トランプ以前の共和党の外交政策
これと対照的なのが、野党共和党の動きだ。
共和党は歴代、アイゼンハワー(世界規模の反共軍事同盟構築)、ニクソン(ベトナム戦争)、レーガン(米ソ対決)、ブッシュ(父子)(湾岸、イラン戦争)各政権を通じ、対外進出、軍備増強、軍事介入色を強めてきたことで知られる。
このうち、筆者はとくにレーガン政権時代、ワシントン特派員としてホワイトハウス、国務省、国防総省などを取材してきたが、2期8年を通じ、一貫して「強いアメリカ」のスローガンの下に、日欧同盟諸国との安保協力体制の強化、軍事力増強路線を鮮明に打ち出してきたことを記憶している。その結果、ソ連の国際的影響力は衰退の一途をたどり、ついにソ連邦崩壊にもつながった。
ところが、トランプ政権誕生とともに、こうした対外積極外交・安保政策は顕著に後退、同盟諸国との関係軽視にとどまらず、「貿易不均衡」などを理由に批判を強め、NATO、日本、韓国などとの信頼関係も大きく傷ついた。自国の経済的利益のみを重視する「アメリカ・ファースト」主義がはびこった。
そしてこの偏狭な〝トランピズム〟は、今日もなお、全米の共和党保守層の間で根強く息づいている。
共和党に広がりつつある「非介入主義」
そうした中で、にわかに注目され始めたのが、11月に迫った中間選挙とその結果を踏まえた米外交・安全保障政策への影響だ。

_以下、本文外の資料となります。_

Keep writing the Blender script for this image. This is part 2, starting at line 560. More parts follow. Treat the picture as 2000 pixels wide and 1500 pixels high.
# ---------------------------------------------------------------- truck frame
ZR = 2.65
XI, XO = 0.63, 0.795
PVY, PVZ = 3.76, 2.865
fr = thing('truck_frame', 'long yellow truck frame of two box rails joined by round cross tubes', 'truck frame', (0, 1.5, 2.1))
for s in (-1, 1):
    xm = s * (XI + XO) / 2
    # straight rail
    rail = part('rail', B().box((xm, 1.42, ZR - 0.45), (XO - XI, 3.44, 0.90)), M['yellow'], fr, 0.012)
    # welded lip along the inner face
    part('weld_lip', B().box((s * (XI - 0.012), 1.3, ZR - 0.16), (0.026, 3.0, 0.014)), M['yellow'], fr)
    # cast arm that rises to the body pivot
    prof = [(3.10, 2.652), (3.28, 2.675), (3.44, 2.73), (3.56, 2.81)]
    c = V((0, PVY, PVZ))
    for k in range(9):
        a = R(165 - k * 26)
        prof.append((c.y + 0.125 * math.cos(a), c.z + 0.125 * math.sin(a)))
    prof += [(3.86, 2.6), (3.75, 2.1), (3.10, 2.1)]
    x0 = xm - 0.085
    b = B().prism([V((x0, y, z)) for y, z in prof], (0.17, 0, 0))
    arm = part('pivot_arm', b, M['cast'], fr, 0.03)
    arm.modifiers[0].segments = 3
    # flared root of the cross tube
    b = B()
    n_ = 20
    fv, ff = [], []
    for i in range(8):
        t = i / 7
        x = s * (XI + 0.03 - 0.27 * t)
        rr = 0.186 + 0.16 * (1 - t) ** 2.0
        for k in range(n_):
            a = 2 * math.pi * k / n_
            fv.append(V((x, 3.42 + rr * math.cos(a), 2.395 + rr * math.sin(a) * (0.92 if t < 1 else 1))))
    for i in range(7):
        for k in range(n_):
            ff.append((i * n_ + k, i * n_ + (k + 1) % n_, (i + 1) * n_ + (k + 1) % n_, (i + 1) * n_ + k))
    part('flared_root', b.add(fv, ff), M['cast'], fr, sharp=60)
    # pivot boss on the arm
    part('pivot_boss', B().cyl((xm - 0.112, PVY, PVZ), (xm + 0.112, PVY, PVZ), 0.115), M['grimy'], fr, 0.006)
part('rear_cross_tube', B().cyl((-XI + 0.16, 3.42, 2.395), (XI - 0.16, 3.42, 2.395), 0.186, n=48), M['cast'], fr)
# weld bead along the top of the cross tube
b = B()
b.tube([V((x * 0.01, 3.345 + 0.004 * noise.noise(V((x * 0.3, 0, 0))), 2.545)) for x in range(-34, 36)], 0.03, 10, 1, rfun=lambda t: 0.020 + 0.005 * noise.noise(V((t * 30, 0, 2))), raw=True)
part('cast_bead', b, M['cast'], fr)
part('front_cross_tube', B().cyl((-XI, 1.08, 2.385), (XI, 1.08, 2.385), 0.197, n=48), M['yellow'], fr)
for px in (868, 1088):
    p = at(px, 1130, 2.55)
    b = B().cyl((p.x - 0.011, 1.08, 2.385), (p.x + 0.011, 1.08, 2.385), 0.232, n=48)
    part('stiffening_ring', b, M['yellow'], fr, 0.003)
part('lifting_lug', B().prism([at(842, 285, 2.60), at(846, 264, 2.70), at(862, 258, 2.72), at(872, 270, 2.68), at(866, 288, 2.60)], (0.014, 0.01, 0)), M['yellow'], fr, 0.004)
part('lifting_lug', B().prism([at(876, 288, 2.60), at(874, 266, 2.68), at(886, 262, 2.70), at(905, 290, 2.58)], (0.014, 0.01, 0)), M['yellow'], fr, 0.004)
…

米外交誌「Foreign Policy」6月2日号は、「共和党の中間選挙勝利と世界にとっての意味合い」と題する論考を掲載、先月成立したウクライナ軍事・経済支援法案の米議会審議に関連して、上院で11人、下院で57人の共和党議員が反対したことなどを例に挙げ、共和党が勝利した場合、世界各国にさまざまな影響が及ぶことを警告した。
同誌は、具体的に次のように指摘している:
・11月中間選挙の事情通たちはすでに、「共和党が下院において勝利する可能性が高く、上院についてもチャンスがある」との点で意見が一致している。
・その場合、下院ではケブン・マッカーシー議員が議会トップの議長に、上院ではミッチ・マコーネル議員がナンバーワンの院内総務の座に就くことになるが、「冷戦型思考」の伝統的共和党外交路線を踏襲してきたマコーネル議員とは対照的に、マッカーシー議員の外交姿勢はトランプ前大統領の主張と重ね合わせになっている。
・マッカーシー議員は、ホワイトハウスと議会をバイデン政権が制する中で、右翼グループらとともにことあるごとに法案審議にたてついてきたが、下院議長ポストに座ることによって、政策課題をコントロールできる立場になる。
・「国の再建」を最優先課題ととらえる共和党議員たちにとっては、グローバルな諸問題は〝阻害要因〟とみられており、この中にはウクライナ支援のみならず、対中国関係、台湾防衛、対ロシア制裁、中東政策、防衛支出など多くの問題が含まれる。
・過去のレーガン、ブッシュ歴代政権に見られた通り、伝統的共和党外交路線に従えば「米国は世界の中の1国家にとどまらず、自由主義世界の盟主」であり、民主主義防衛の戦いのためにアフガニスタン、ニカラグア、アンゴラ、エルサルバドル、グレナダ、イラクなど世界各地の紛争に積極介入してきた。
・しかし、この間に共和党内部には対外問題に対する「非介入主義者noninterventionists」勢力が台頭し始め、これを体現したのが16年のトランプ大統領誕生であり、かつて見られなかった「新たなる共和党連合」の結成だった。
これらの新たな共和党の動きの中で当面、重大関心事と目されるのが、11月中間選挙後の対ウクライナ、および台湾政策だろう。